Awal masuknya pemikiran tafsir di Indonesia ini di
awali oleh para ulama’ yang menyebarkan agama Islam di Nusantara yang bersamaan
dengan awal masa penjajahan yang kita sebut dengan masa Kolonialisme.
Makalah kali ini akan menyajikan sejarah pemikiran
tafsir di Nusantara pada masa Kolonialisme beserta karya-karya tafsir yang di
tulis oleh ulama’ indonesia pada waktu itu.
B. Latar Belakang
- Bagaimana perkembanga pemikiran tafsir di Indonesia?
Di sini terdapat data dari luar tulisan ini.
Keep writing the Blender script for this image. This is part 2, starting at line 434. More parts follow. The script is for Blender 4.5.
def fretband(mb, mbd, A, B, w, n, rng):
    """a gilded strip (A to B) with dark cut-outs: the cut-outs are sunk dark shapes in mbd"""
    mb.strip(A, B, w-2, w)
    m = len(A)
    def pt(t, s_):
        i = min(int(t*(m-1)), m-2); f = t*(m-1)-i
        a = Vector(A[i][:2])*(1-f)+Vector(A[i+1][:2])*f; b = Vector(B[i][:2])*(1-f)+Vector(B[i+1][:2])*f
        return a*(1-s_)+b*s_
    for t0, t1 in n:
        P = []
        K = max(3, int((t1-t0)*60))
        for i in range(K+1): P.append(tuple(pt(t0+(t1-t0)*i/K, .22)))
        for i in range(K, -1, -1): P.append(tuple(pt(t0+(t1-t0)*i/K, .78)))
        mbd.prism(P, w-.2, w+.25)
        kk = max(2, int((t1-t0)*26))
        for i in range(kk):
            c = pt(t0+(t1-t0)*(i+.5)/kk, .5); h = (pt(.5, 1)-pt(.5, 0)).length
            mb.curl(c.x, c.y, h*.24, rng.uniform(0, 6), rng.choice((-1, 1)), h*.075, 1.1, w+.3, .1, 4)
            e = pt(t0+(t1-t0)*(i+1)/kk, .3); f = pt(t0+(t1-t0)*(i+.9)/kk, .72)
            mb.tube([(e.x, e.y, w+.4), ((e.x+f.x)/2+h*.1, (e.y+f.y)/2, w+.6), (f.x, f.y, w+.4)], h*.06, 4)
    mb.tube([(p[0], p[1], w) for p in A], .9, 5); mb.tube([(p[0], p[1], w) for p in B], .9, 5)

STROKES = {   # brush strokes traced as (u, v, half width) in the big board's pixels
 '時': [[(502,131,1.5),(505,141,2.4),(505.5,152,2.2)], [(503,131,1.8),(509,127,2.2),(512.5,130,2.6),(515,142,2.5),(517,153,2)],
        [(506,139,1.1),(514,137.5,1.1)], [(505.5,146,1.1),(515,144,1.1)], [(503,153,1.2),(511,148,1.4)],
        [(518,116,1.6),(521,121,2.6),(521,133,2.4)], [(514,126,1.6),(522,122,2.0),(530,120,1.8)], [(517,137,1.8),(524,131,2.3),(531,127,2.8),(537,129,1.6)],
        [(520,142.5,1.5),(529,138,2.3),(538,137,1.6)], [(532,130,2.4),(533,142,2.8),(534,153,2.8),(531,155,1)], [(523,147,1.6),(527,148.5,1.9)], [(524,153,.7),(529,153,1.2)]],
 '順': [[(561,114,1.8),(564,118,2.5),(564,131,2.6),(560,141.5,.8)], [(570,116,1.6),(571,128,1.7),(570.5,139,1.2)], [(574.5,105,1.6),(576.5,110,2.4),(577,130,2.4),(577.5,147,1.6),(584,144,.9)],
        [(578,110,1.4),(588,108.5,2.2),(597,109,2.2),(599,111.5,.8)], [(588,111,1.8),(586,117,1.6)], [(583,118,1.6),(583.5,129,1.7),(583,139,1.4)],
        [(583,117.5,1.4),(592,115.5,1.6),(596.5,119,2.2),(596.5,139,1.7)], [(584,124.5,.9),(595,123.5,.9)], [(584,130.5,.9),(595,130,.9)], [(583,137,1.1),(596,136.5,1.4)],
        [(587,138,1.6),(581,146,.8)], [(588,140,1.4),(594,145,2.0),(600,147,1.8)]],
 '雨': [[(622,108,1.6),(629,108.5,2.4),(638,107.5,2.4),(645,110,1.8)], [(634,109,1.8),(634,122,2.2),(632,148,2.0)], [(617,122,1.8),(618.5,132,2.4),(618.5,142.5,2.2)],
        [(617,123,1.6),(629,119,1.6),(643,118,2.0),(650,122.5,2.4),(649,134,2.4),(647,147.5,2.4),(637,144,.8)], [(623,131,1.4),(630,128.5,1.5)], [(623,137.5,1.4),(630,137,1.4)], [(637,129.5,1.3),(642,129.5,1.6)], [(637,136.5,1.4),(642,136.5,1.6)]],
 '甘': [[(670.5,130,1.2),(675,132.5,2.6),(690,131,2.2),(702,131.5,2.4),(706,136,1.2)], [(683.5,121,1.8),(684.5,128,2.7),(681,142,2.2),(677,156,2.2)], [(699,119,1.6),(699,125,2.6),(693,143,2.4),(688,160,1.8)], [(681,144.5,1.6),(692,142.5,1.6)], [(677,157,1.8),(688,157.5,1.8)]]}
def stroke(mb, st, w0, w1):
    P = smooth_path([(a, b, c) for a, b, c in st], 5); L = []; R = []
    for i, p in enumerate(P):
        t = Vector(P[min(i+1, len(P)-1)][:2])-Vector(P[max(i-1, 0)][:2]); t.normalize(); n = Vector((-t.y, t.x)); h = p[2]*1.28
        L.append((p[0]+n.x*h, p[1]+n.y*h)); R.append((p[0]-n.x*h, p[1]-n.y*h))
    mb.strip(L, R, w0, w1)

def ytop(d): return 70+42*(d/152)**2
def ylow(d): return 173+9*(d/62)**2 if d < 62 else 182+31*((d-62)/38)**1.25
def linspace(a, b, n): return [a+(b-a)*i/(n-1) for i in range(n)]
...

- Bagaimana perkembangan pemikiran tafsir pada abad ke-15 sampai abad ke-17?
- Bagaimana perkembangan pemikiran tafsir pada abad ke-18 sampai abad ke-19?
BAB
II
PEMBAHASAN
A.
Perkembanga Pemikiran
Tafsir di Indonesia
Studi al-Qur’an dan tafsir serta metodologinya
sebenarya selalu mengalami perkembangan yang signifikan, seiring dengan akselerasi
perkembangan kondisi sosial budaya dan peradaban manusia, sejak turunya
al-Qur’an sampai sekarang. Fenomena tersebut merupakan kosekuensi logis dari
adanya keinginan umat Islam untuk mendialogkan antara al-Qur’an sebagai teks
yang terbatas dengan perkembangan sosial kemanusiaan yang dihadapi manusia
sebagai konteks yang tak terbatas. Hal itu juga merupakan salah satu implikasi
dari pandangan teologis umat Islam bahwa al-Qur’an shohih likulli zaman wa makan. Karenanya, sebagaimana dikatakan
Muhammad Syahrur, al-Qur’an harus selalu ditafsirkan sesuai dengan tuntutan era
kontemporer yang dihadapi umat manusia.
Bersamaan dengan proses masuknya Islam di Nusantara, Kitab Suci
al-Qura’an diperkenalkan oleh juru dakwah kepada penduduk pribumi di Nusantara.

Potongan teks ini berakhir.